[TASK DIRECTIONS] Leave out the pictures and repeat the data exactly.

[DATA LINES]
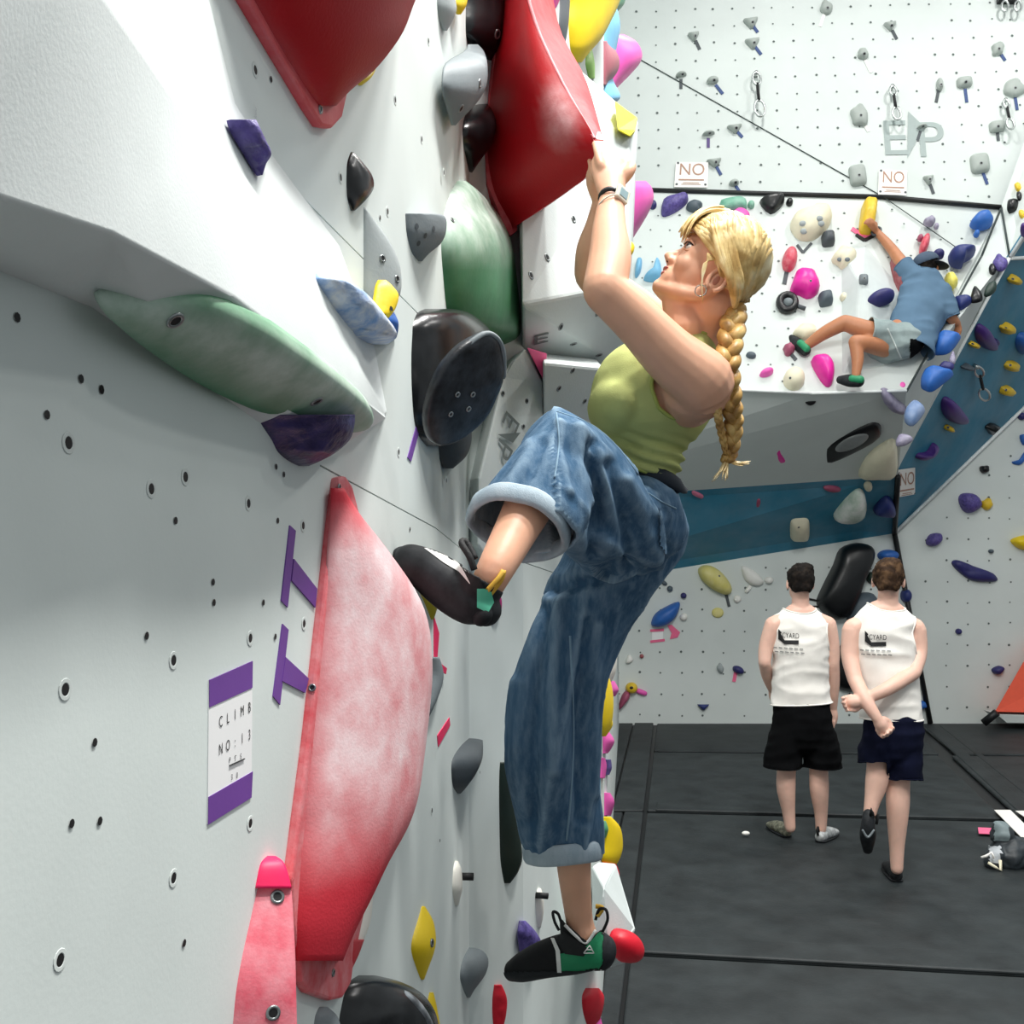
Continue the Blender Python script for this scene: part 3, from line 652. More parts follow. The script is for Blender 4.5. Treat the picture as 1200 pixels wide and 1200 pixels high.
ev = slab('wall_volume', [P(598, 424, 2.56), P(617, 407, 2.58), P(637, 448, 2.66), (P(637, 502, 2.66)), P(604, 585, 2.6), P(572, 660, 2.52), P(560, 640, 2.48), P(561, 560, 2.48), P(590, 440, 2.54)], Vector((.33, -1, 0)).normalized(), .10, VOLG, label='pale block volume with grey stencil letters under the green volume', cat='climbing volume'); bevel(ev, .008)
PEV = Pl(P(598, 424, 2.56), P(637, 502, 2.66), P(560, 640, 2.48))
holes(ev, [(589, 461), (613, 500), (617, 470)], .007)
dx_ = (PEV.hit(588, 530)-PEV.hit(606, 484)).normalized(); dy_ = PEV.n.cross(dx_).normalized()
for s, (x, y) in (('E', (597, 494)), ('P', (589, 526))): text('stencil_letter', s, PEV.hitv(x, y, .003), dx_, dy_, .085, DGREYINK, ev)
tri = mk('stencil_triangle', [PEV.hitv(x, y, .003) for x, y in [(609, 507), (582, 509), (600, 519)]], [[0, 1, 2]], DGREYINK, ev, smooth=False)
tr = poly('climbing_hold', [(617, 407, 2.57), (641, 414, 2.62), (638, 448, 2.64), (625, 412, 2.8), (640, 420, 2.8)], [[0, 1, 2], [0, 3, 4, 1], [1, 4, 2], [0, 2, 4, 3]], mat('pink_painted', 'ee5f92', .5), 'pink triangular hold on the corner of the stencilled block volume', 'climbing hold', .003)
poly('climbing_hold', [(720, 118, 3.16), (747, 138, 3.3), (745, 152, 3.2), (738, 160, 3.16), (724, 152, 3.1), (722, 120, 3.3), (747, 140, 3.42), (740, 162, 3.3), (726, 156, 3.2)], [[0, 1, 2, 3, 4], [0, 5, 6, 1], [1, 6, 7, 2], [2, 7, 3], [3, 7, 8, 4], [4, 8, 5, 0], [5, 8, 7, 6]], mat('bright_yellow', 'f6e92a', .5), 'yellow hold on the top corner of the pale wedge volume', 'climbing hold', .004)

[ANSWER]
Continue the Blender Python script for this scene: part 3, from line 652. More parts follow. The script is for Blender 4.5. Treat the picture as 1200 pixels wide and 1200 pixels high.
ev = slab('wall_volume', [P(598, 424, 2.56), P(617, 407, 2.58), P(637, 448, 2.66), (P(637, 502, 2.66)), P(604, 585, 2.6), P(572, 660, 2.52), P(560, 640, 2.48), P(561, 560, 2.48), P(590, 440, 2.54)], Vector((.33, -1, 0)).normalized(), .10, VOLG, label='pale block volume with grey stencil letters under the green volume', cat='climbing volume'); bevel(ev, .008)
PEV = Pl(P(598, 424, 2.56), P(637, 502, 2.66), P(560, 640, 2.48))
holes(ev, [(589, 461), (613, 500), (617, 470)], .007)
dx_ = (PEV.hit(588, 530)-PEV.hit(606, 484)).normalized(); dy_ = PEV.n.cross(dx_).normalized()
for s, (x, y) in (('E', (597, 494)), ('P', (589, 526))): text('stencil_letter', s, PEV.hitv(x, y, .003), dx_, dy_, .085, DGREYINK, ev)
tri = mk('stencil_triangle', [PEV.hitv(x, y, .003) for x, y in [(609, 507), (582, 509), (600, 519)]], [[0, 1, 2]], DGREYINK, ev, smooth=False)
tr = poly('climbing_hold', [(617, 407, 2.57), (641, 414, 2.62), (638, 448, 2.64), (625, 412, 2.8), (640, 420, 2.8)], [[0, 1, 2], [0, 3, 4, 1], [1, 4, 2], [0, 2, 4, 3]], mat('pink_painted', 'ee5f92', .5), 'pink triangular hold on the corner of the stencilled block volume', 'climbing hold', .003)
poly('climbing_hold', [(720, 118, 3.16), (747, 138, 3.3), (745, 152, 3.2), (738, 160, 3.16), (724, 152, 3.1), (722, 120, 3.3), (747, 140, 3.42), (740, 162, 3.3), (726, 156, 3.2)], [[0, 1, 2, 3, 4], [0, 5, 6, 1], [1, 6, 7, 2], [2, 7, 3], [3, 7, 8, 4], [4, 8, 5, 0], [5, 8, 7, 6]], mat('bright_yellow', 'f6e92a', .5), 'yellow hold on the top corner of the pale wedge volume', 'climbing hold', .004)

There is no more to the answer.